The Christmas following the declaration of truth by my older brother was the start of a new tradition for us. Once my sister was asleep on Christmas Eve, my parents let my brother and I sneak down to watch movies and eat cookies, so long as we helped set up everything for the next day. The restless nights of sleep awaiting to see all of the cool stuff that Santa had gotten me, instead turned into a restless night of sleep. I was excited to see my sister's rosy-red cheeks as she pulled her gifts from under the glistening green tree. And even more excited to watch her examine the random assortment of items my mother scrounged together for her Christmas stocking. And although I knew it was just mom who had picked out all of the books that weighed down my own stocking, not a big jolly toymaker rewarding me for good behavior, I was still more than happy to add them to my growing collection. And when my two youngest siblings were old enough to experience the same things, the holiday got even more exciting because there were three bright faces on Christmas morning. Though, my sister, as a middle child, loved it the most. Her face always glowed the brightest; she loved the holiday just as much as me, if not more. I kid you not, in 2004, when the film of her favorite book, The Polar Express, came out, she had a themed birthday party for her and all of her friends to view it in theaters. Unfortunately, at the golden age of six, she recognized that the guy dressed up in a Santa Claus costume was Grandpa Sid. My older brother admitted to her that Santa wasn't real but made her swear not to tell anyone else at the party. She handled it much better than I had.

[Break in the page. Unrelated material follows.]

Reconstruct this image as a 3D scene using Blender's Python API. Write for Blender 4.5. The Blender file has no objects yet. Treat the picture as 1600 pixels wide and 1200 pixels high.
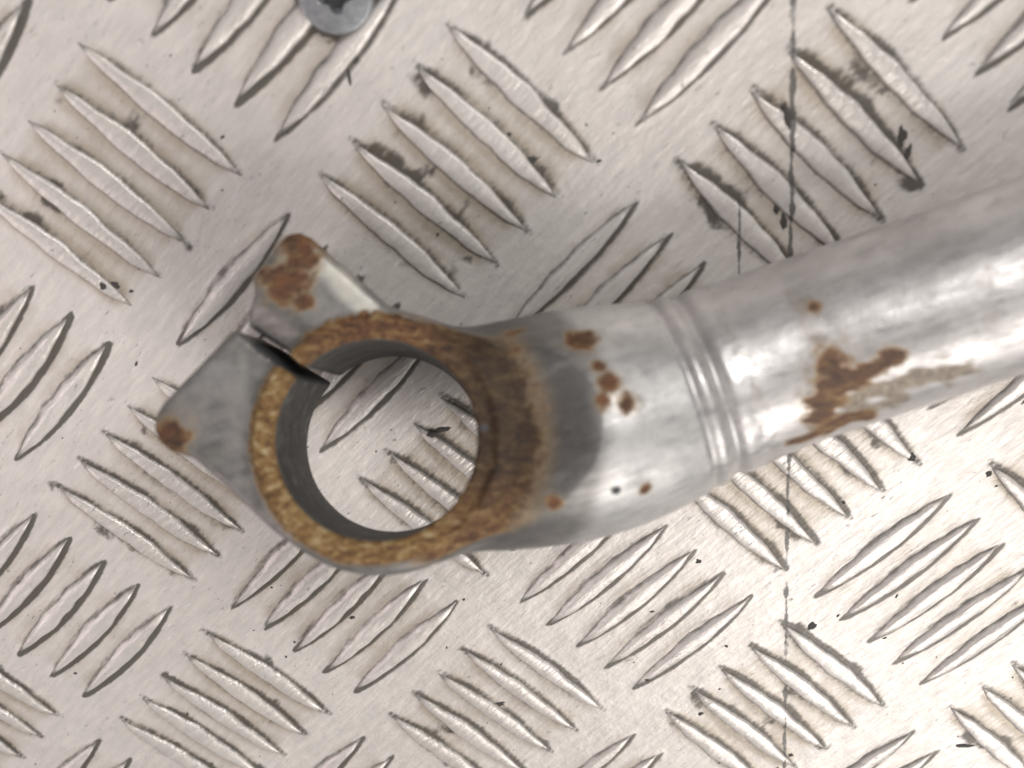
import bpy, math, random
import numpy as np
from mathutils import Matrix, Vector
random.seed(7); rng = np.random.default_rng(7)
S = bpy.context.scene
C = S.collection
MM = 0.001

# ---------------------------------------------------------------- camera
cam_d = bpy.data.cameras.new('camera'); cam = bpy.data.objects.new('camera', cam_d); C.objects.link(cam)
Rc = ((0.998305, 0.028472, 0.050755), (-0.047876, 0.897633, 0.438135), (-0.033085, -0.439822, 0.897475))
M = Matrix(Rc).to_4x4(); M.translation = Vector((14.817, 89.998, 150.629)) * MM
cam.matrix_world = M
cam_d.sensor_width = 36; cam_d.lens = 37.603; cam_d.clip_start = 0.01; cam_d.clip_end = 20
cam_d.dof.use_dof = True; cam_d.dof.focus_distance = 0.183; cam_d.dof.aperture_fstop = 14
S.camera = cam

# ---------------------------------------------------------------- world and lamps
w = bpy.data.worlds.new('World'); S.world = w; w.use_nodes = True
bg = w.node_tree.nodes['Background']; bg.inputs[0].default_value = (1.0, 0.97, 0.95, 1); bg.inputs[1].default_value = 0.20
def area(name, loc, size, power, color, target=(0, 0, 0), size_y=None):
    d = bpy.data.lights.new(name, 'AREA'); d.energy = power; d.color = color; d.size = size
    if size_y: d.shape = 'RECTANGLE'; d.size_y = size_y
    o = bpy.data.objects.new(name, d); C.objects.link(o); o.location = loc
    o.rotation_euler = (Vector(target) - Vector(loc)).to_track_quat('-Z', 'Y').to_euler()
    return o
area('window_light', (0.75, -1.05, 1.35), 1.15, 22.3, (1.0, 0.965, 0.915))
area('ceiling_panel_light', (0.36, 0.66, 0.72), 0.50, 6.2, (1.0, 0.985, 0.96), size_y=0.26)
area('left_fill_light', (-1.3, -0.3, 0.9), 1.0, 6.0, (1.0, 0.86, 0.87))
S.view_settings.view_transform = 'Standard'; S.view_settings.look = 'None'
S.view_settings.exposure = 0.0; S.view_settings.gamma = 1.0
S.cycles.max_bounces = 8

# ---------------------------------------------------------------- helpers
def obj(name, me, mat=None, parent=None, loc=None):
    o = bpy.data.objects.new(name, me); C.objects.link(o)
    if mat is not None and me is not None and not me.materials: me.materials.append(mat)
    if parent: o.parent = parent
    if loc is not None: o.location = loc
    return o
def empty(name, mw=None):
    o = bpy.data.objects.new(name, None); C.objects.link(o); o.empty_display_size = 0.01
    if mw is not None: o.matrix_world = mw
    return o
def tag(o, **k):
    for a, b in k.items(): o[a] = b
    return o
def mesh(name, v, f, smooth=True, normals=None, attrs=None):
    me = bpy.data.meshes.new(name)
    v = np.asarray(v, dtype=np.float32); f = np.asarray(f, dtype=np.int32)
    n, k = f.shape
    me.vertices.add(len(v)); me.vertices.foreach_set('co', v.ravel())
    me.loops.add(n * k); me.loops.foreach_set('vertex_index', f.ravel())
    me.polygons.add(n); me.polygons.foreach_set('loop_start', np.arange(0, n * k, k, dtype=np.int32))
    me.update(calc_edges=True); me.validate()
    if smooth: me.shade_smooth()
    for a, val in (attrs or {}).items():
        at = me.attributes.new(a, 'FLOAT', 'POINT'); at.data.foreach_set('value', np.asarray(val, dtype=np.float32))
    if normals is not None: me.normals_split_custom_set_from_vertices([tuple(x) for x in normals])
    return me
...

So, every year, once Halloween had passed, I found myself looking forward to the traditions my family upheld for the holidays. We almost never made it past Thanksgiving before decorating the house. Every year my Great Grandmother sent each of us our own unique ornament to be hung on the Christmas tree, which went up immediately following our annual James Bond marathon on Black Friday. Every year my sister and I would help dad hang light strings around the kitchen, just above the breakfast bar. And from those lights hung his vast collection of pristine Star-Trek ornaments, until one year, we decided those particular lights and ornaments were better left up year-round so that they could bring joy to us during all seasons. I don't think he has any clue that all of his kids fight over who gets to keep those ornaments when he passes, though he is still quite young, so hopefully, that fight lasts a long time. Grandma (we fight over her nutcracker collection) sent us homemade caramel that dad insisted be opened on Christmas Eve morning, so we could enjoy it while baking cookies for "cough," Santa "cough," Claus. And on Christmas day, once one of his five children woke him up, dad made cinnamon rolls for us and either biscuits and gravy or a quiche for him and mom. Eventually, my older brother ate the "grown-up food" alongside them, but I never did. My sweet tooth longed only for those delicious tangy cinnamon rolls; I swear I drooled myself to sleep Christmas Eve just dreaming about them.

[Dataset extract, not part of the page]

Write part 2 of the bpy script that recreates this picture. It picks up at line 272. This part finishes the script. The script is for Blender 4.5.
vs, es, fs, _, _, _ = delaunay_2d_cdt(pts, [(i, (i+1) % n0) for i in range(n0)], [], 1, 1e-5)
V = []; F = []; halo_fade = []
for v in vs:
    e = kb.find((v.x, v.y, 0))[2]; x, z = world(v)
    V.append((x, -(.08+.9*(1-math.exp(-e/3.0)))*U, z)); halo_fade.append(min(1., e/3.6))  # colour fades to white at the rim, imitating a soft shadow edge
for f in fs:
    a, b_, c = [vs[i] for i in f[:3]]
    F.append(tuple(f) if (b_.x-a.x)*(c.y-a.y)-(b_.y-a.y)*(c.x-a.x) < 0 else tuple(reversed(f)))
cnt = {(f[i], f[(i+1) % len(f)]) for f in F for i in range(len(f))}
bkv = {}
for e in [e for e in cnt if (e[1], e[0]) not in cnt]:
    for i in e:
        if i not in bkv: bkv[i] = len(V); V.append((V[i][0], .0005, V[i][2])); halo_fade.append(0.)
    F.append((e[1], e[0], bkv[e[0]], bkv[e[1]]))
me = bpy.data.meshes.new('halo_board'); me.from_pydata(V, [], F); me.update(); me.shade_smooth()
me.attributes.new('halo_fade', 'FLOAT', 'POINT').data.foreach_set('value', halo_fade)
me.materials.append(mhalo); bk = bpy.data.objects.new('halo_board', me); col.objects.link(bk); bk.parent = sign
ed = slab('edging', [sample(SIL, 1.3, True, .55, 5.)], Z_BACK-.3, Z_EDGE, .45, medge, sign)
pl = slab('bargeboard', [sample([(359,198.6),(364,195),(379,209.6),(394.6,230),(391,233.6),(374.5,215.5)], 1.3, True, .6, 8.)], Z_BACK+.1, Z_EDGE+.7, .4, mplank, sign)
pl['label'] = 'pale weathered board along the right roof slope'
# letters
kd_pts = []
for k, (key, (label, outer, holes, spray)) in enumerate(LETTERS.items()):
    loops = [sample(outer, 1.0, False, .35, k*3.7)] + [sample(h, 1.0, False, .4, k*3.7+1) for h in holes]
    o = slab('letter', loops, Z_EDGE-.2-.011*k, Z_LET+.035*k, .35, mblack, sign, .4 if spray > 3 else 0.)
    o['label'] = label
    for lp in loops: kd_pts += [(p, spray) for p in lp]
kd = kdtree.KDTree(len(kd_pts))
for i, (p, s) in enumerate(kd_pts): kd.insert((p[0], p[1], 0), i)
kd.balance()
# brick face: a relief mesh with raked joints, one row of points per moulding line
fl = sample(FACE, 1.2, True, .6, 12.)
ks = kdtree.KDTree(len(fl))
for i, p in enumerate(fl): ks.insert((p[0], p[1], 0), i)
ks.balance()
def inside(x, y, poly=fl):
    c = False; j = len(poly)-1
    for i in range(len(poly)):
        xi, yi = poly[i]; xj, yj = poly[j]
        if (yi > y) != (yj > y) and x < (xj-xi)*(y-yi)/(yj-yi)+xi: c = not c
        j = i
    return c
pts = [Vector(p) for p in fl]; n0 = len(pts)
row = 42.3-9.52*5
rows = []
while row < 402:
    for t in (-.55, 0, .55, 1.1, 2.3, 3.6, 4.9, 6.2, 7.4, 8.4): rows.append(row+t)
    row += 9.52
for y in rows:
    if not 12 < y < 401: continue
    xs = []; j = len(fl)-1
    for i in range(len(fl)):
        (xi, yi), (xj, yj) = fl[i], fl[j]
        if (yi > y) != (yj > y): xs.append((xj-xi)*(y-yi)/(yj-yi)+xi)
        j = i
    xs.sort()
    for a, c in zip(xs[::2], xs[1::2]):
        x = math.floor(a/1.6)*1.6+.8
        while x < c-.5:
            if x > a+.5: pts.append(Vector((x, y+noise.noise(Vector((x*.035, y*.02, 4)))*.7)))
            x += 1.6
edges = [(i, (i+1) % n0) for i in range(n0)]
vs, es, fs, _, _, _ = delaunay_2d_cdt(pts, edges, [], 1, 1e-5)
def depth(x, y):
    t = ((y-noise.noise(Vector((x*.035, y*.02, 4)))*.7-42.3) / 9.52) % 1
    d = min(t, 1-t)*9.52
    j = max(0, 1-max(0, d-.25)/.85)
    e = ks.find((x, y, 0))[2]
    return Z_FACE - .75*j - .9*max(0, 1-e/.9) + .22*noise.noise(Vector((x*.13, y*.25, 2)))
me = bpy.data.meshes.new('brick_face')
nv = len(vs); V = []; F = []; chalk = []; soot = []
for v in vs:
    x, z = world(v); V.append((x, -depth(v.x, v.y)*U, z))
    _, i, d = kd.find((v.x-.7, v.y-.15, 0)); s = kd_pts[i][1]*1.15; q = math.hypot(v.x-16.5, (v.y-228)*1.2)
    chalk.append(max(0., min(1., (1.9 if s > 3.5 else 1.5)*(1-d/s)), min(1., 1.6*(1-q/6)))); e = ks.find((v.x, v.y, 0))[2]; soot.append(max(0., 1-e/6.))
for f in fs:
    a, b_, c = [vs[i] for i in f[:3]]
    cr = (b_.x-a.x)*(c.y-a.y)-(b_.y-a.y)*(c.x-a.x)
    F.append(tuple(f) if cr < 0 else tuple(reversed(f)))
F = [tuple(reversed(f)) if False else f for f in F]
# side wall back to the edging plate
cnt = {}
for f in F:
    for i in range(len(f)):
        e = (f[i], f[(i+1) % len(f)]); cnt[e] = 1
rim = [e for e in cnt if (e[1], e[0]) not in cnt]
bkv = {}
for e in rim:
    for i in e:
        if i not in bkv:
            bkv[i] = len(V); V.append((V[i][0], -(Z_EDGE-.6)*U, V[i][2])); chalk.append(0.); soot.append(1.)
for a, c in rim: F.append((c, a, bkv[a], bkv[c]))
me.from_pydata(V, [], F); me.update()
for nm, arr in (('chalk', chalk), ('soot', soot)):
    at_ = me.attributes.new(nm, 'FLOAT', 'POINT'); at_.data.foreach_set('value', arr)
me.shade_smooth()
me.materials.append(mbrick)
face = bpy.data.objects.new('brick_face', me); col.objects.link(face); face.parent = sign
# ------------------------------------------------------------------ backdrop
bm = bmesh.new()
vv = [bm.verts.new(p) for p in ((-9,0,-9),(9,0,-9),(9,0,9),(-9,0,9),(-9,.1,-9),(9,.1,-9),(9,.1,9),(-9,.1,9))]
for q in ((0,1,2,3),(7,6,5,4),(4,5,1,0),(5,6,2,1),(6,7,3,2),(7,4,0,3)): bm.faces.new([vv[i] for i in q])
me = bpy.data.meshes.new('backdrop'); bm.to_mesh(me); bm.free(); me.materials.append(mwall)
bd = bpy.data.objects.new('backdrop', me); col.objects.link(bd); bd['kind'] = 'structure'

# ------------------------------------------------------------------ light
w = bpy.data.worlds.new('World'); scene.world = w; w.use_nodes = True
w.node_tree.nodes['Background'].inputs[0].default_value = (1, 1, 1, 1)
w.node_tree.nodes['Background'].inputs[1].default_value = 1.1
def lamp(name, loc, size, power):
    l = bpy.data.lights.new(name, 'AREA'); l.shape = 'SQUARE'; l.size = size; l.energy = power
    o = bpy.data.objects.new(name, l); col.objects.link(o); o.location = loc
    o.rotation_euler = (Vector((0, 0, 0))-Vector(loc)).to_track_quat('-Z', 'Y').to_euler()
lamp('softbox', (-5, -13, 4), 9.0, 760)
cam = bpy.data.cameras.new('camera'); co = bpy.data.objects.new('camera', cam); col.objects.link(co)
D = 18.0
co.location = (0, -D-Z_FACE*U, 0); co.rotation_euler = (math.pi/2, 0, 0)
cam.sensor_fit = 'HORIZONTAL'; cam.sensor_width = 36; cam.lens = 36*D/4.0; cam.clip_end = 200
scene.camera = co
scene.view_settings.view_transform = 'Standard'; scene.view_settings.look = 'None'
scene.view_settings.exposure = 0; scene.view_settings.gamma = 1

I suppose that was one the start of the many differences between my older brother and me; it seemed like he grew tired of the Christmas spirit once he hit high school age, but I never grew out of it, and neither did my sister. I continued to look forward to the bright shimmering lights and the smell of sugar cookies, the movie marathons, and the excited kids running around our small-town's small shopping mall (if you could call it that), waiting to see the big guy dressed up as Santa. He became less interested in spending the holidays with his family and more interested in spending them with his friends. Mom and dad insisted that he spend the day with us, though, because Christmas wasn't just about presents, it was about family. They tried to focus on the religious aspect of the holiday too, of course, but if Santa Claus and the Easter Bunny weren't real, did they honestly expect me to believe so easily that God wasn't made up too after the lies I'd been told? Anyway, for a few years, I hated my brother for his careless attitude. The rest of the year was rough for my family. By that time, we were falling apart at the seams. I didn't understand why he couldn't just play nice for one day out of the year as he did so cheerfully when we were kids? Couldn't he see how important it was for the rest of the family, especially my parents, that we spend Christmas together?

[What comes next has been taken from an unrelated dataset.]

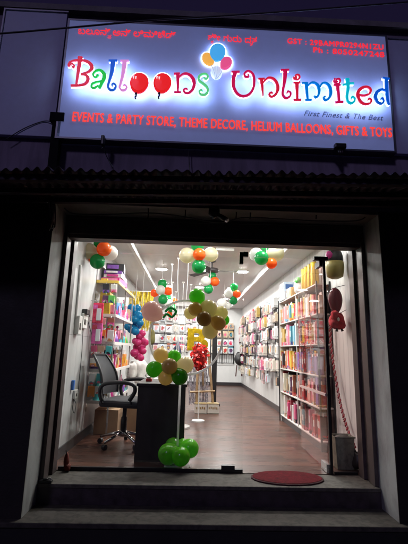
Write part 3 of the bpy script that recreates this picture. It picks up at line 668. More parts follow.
cluster('small tricolour balloon cluster farther back right of the gold bunch', 3.6, [(228.5, 293, 4.4, 'white', -.06), (237, 294, 4, 'orange', -.04), (233.5, 300.7, 4.2, 'green', -.06), (234, 287, 4.2, 'green', .02)], G3, ZC)
cluster('green, cream and orange balloon cluster at the upper right above the doorway', 1.0, [(261.5, 258, 7.4, 'green', -.1), (256, 254.5, 7, 'white', 0), (275.5, 253, 9, 'cream', .04), (271.5, 263.5, 5.6, 'orange', 0), (267.5, 248, 6.5, 'green', .08)], G3, ZC)
cluster('white balloon pair on the ceiling behind the gold bunch', 4.6, [(222, 303, 5, 'white', 0), (227, 306, 4, 'white', .1)], G3, ZC)

# ring stand with gold, green and tan bunches
Yr = .12; c0 = at(186, 337, Yr); rad = 36.5*mpp(c0)
rs = thing('balloon_ring_stand', 'white hoop stand carrying green, gold and cream balloon bunches in front of the desk', 'balloon stand', (at(178, 466, Yr).x, Yr, 0))
M_tube = mat('white plastic tube', (.80, .80, .77), .3); translucent(M_tube, (.8, .8, .77), .45)
MB().tube([(c0.x+rad*math.cos(a), Yr+.02*math.sin(2*a), c0.z+rad*math.sin(a)) for a in [2*math.pi*i/64 for i in range(64)]], .011, 10, True).build('hoop', M_tube, rs, smooth=True)
pb = at(180.5, 375, Yr)
MB().tube([(pb.x, Yr, pb.z), (pb.x-.005, Yr, .02)], .011, 10).build('pole', M_tube, rs, smooth=True)
MB().lathe([(.12, .0), (.12, .02), (.02, .03), (.015, .06)], (pb.x, Yr, .0), 20).build('base', M_tube, rs)
def bunch(items):
    P = [at(px, py, Yr+dy) for px, py, r, c, dy in items]; cen = sum(P, Vector())/len(P)
    for p, (px, py, r, c, dy) in zip(P, items): balloon(rs, p, r*mpp(p)*1.0, c, cen)
bunch([(197, 296.5, 8, 'lime', 0), (195.5, 309, 7.2, 'gold', -.06), (208.3, 308.7, 9, 'tan', -.03), (190.5, 313, 6.5, 'tan', .03), (204.2, 318.8, 7.6, 'brown', -.14), (221, 313, 7, 'tan', .02), (218.5, 323, 7.4, 'gold', -.07), (210, 331, 8, 'tan', -.02), (224, 320, 5.5, 'lime', .08), (206, 312, 8, 'dark green', .12)])
bunch([(160.8, 355, 7.4, 'gold', 0), (174.3, 356.5, 6.8, 'lime', .03), (154, 369.3, 8, 'lime', -.03), (169.6, 366.3, 8, 'brown', -.12), (185.5, 365, 8.2, 'apricot', -.02), (165.8, 377.5, 7.6, 'gold', -.03), (179.7, 376.7, 8.2, 'dark green', -.08)])
bunch([(168.3, 454, 10.2, 'lime', -.03), (181, 456.5, 9.2, 'lime', -.10), (189.5, 448.5, 9.2, 'lime', 0), (173, 446, 8, 'lime', .07), (183, 446, 7, 'lime', .08)])
pk = at(151.8, 311.3, Yr-.03); balloon(rs, pk, 10.2*mpp(pk), 'pink', c0)
MB().tube(catmull([tuple(at(*q, Yr+.04)) for q in ((163, 318), (167, 314), (172, 317), (176, 311), (170, 308), (165, 312))]), .012, 8).build('twisted_balloon', balloon_mesh('green').materials[0], rs, smooth=True)

# loose balloon bundles hanging by the shelves
def bundle(label, Y, px, py, rx, ry, n, colr, seed, rb):
    g = random.Random(seed); cen = at(px, py, Y); t = thing('balloon_bundle', label, 'balloon bundle', cen, 'bundles of small balloons beside the shelves'); k = mpp(cen)
    for i in range(n):
        a = i*2.4; u = math.sqrt((i+.5)/n)
        p = cen+Vector((rx*u*math.cos(a)*k, g.uniform(-.1, .1), ry*u*math.sin(a)*k)); balloon(t, p, rb*k*g.uniform(.85, 1.1), colr, cen, lab=False)
    MB().tube([cen, Vector((cen.x, cen.y, 2.45))], .003, 5).build('string', M_white, t)
bundle('hanging bundle of small blue balloons between shelf and hoop', 3.0, 134.5, 320, 7, 15, 15, 'blue', 1, 4.0)
bundle('hanging bundle of small magenta balloons below the blue ones', 3.0, 140, 346, 6, 14, 13, 'magenta', 2, 3.8)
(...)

By the time my brother maintained a callous attitude for the holidays for three years running, I had begun to fully understand why my parents had worked so hard to keep the façade alive for each one of my siblings. I began to be grateful they tried so hard to make all of us happy by buying us gifts we would actually enjoy (stuffed into our stockings, right next to the new packs of socks and underwear we needed) for the holidays despite having to save for most of the year to afford it. I began to understand that some lies are okay, so long as they are told for the right reasons. Santa Claus was one of those lies, a tale created to bring happiness into children's lives everywhere. This lies fits in perfectly with the Christmas spirit. This was especially true for a family like mine, who struggled financially and had parents who so very clearly struggling emotionally. Who knew how long this white lie being told to my younger siblings would hold our family together?
Lucky for us, the lie held for as long as it needed. Until, at last, the youngest of our family was old enough to be told the truth. Then, like every fantasy that is crushed by an unfortunate reality, the wonderful feeling of a united family caused by the joys of the holidays fell apart. And along with it, my family fell apart too.